Thursday, September 3, 2009

A Bipartisan Small Group Reform Bill?...

Here's the good news: a bipartisan group of Senators managed to craft a small group health insurance reform bill which would enable groups of small businesses and self-employed individuals to form large purchasing pools, eliminate underwriting discrimination against the self-employed, reduce insurer administrative costs, and provide tax relief and other incentives for purchasing health coverage through large group purchasing plans.

The bad news: it was introduced in the waning days of the previous Congress. But it could be a roadmap for bipartisan small group reform as Congress re-convenes next week.

The bill was S2795, with the tortured acronym the SHOP Act (for "The Small Business Health Act Options Program Act"). It was introduced by a bipartisan group of senators as an improvement to S1955, which would have established the ground rules for development of large, association-based Small Business Health Plans, and laid the groundwork for a national market for health coverage.
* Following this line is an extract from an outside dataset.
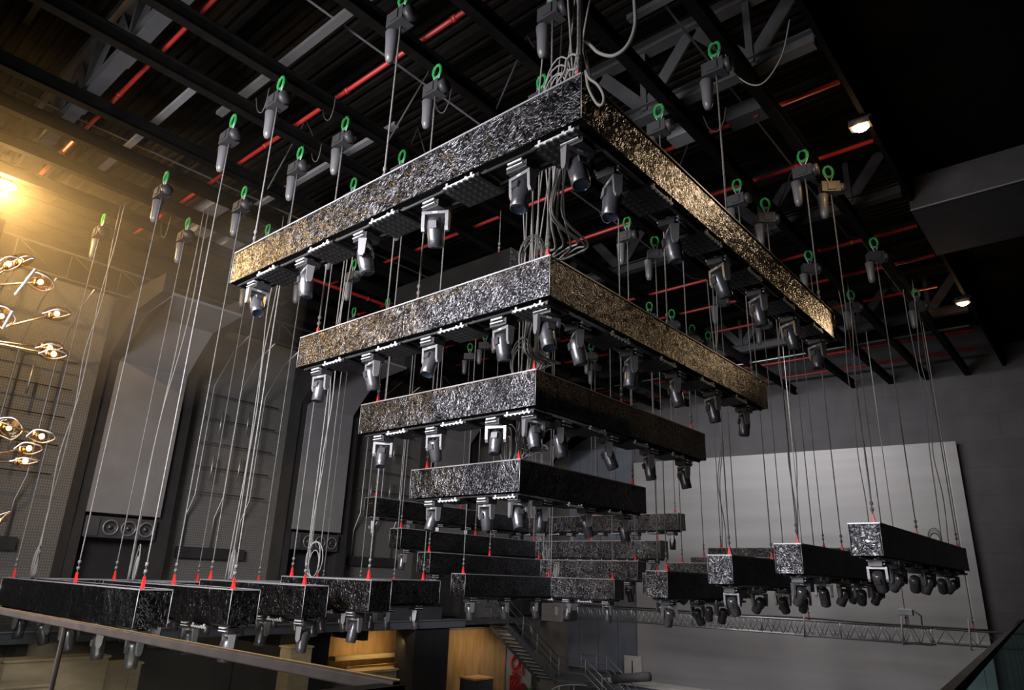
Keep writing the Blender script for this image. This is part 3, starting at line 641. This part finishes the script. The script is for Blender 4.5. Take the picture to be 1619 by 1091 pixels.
# stage ledge in front of the screen
t = thing('stage_ledge', 'pale topped low stage ledge in front of the silver screen', 'ledge', (0,0,0))
q0 = at_y(952,1073,19.3); MB().box((q0.x,19.3,FLOOR), (4,20.4,q0.z-.12)).build('body', 'blue_panel', t); MB().box((q0.x-.05,19.25,q0.z-.12), (4,20.45,q0.z)).build('capping', 'concrete_pale', t)
q = at_y(1000,1076,19.8); tag(MB().tube([(q.x,19.8,q0.z), (q.x,19.8,q0.z+.9)], .03, 6).lathe([(0,0),(.12,0),(.12,.03),(0,.03)], 12, Matrix.Translation((q.x,19.8,q0.z))).build('microphone_stand', 'black_matte'), 'thin black stand on the stage ledge before the screen', 'stand')
o = tag(MB().box((a.x-.7,-.46,FLOOR+.9), (a.x+.25,-.36,-1.75)).build('patched_board', 'concrete_pale'), 'pale patched board at the lower left corner of the screen', 'board'); o.matrix_world = Mw
# under the mezzanine
wy = lambda px, py, x=-13: at_x(px, py, x)
struct('wall_under_mezzanine', MB().box((-13.25,11.4,FLOOR), (-13.0,17.2,-.4)), 'concrete_pale', 'pale wall beside the stairs under the mezzanine', 'wall')
tag(MB().box((-13.02,11.3,FLOOR), (-12.9,15.1,-.45)).build('plywood_wall_panel', 'wood_amber'), 'amber-lit plywood panel left of the red wall numerals', 'wall panel')
tag(MB().box((-13.3,5.2,FLOOR), (-13.15,9.5,-.4)).build('plywood_back_panel', 'wood_amber'), 'amber-lit plywood panel behind the bar, left of the dark column', 'wall panel')
t = thing('bar_counter', 'wooden bar counter glowing amber left of the dark column', 'bar counter', (0,0,0))
MB().box((-12.9,5.4,FLOOR), (-12.2,9.3,-1.75)).build('body', 'wood_pale', t); MB().box((-13.0,5.3,-1.75), (-12.1,9.35,-1.68)).build('worktop', 'wood_pale', t)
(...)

S1955 had the support of many national trade and business associations, but was undercut by objections from the insurance industry, and from local organizations like Chambers of Commerce, which derive a lot of revenue from proprietary health plans and feared the emergence of large national association competitors.

Even though it went nowhere, S2795 contained some very practical and helpful ideas for stabilizing the small group health insurance market. Among its provisions were:
...important underwriting, rating, and access provisions which would provide self-employed individuals with the same protections as small group employers, by making each state's small group underwriting and rating rules the same for the self-employed.
...reducing fears of excessive risk segmentation by forming all interested associations in a state into a single large, statewide association risk pool;
...diversifying the risk pools by encouraging the formation of association groups which would represent a broad base of industries;
...providing a broader range of health plan choices for participating small businesses by pooling risk, enabling participating associations to rely not just on one insurer for coverage of each association's members, but by making all health plans available through the statewide pool available to all the members of all participating associations;
...providing modest tax credits to small companies and self-employed individuals who purchase coverage through the statewide pools, and;
...making the plans available through each statewide association pool subject to each state's existing regulations, while establishing a process for developing a nationwide regulatory framework under which national associations might eventually operate.

Clearly the opponents of S1955, which would have created a national market for small group health coverage through national associations, had a concern that the rapid evolution of a national market dominated by national associations would undercut existing state insurance regulations such as mandated benefits, thus providing national groups with a competitive advantage which statewide or local groups would not have. While arguably the current regulatory environment of 50 separate sets of statewide insurance regulations actually benefits no one but insurers and existing association group plans, S2795 recognized that starting with the aggregation of groups at the statewide level, and migrating over time to a national set of standards, would reduce fights with insurers, state insurance commissioners, and other critical elements of the status quo.

The bill is clearly not perfect, and exactly how some provisions might be made to work is not clear. S1955 was a much more comprehensive (some would say radical) approach to consolidating the market power of small businesses on a nationwide basis. But S2795 was a sensible, thoughtful, and practical approach to beginning the process of small group reform incrementally, and within the existing regulatory structure.

And it had the support of both Democratic and Republican Senators, plus a token Independent. And in the current health insurance reform environment in Washington, how many reform proposals can say that?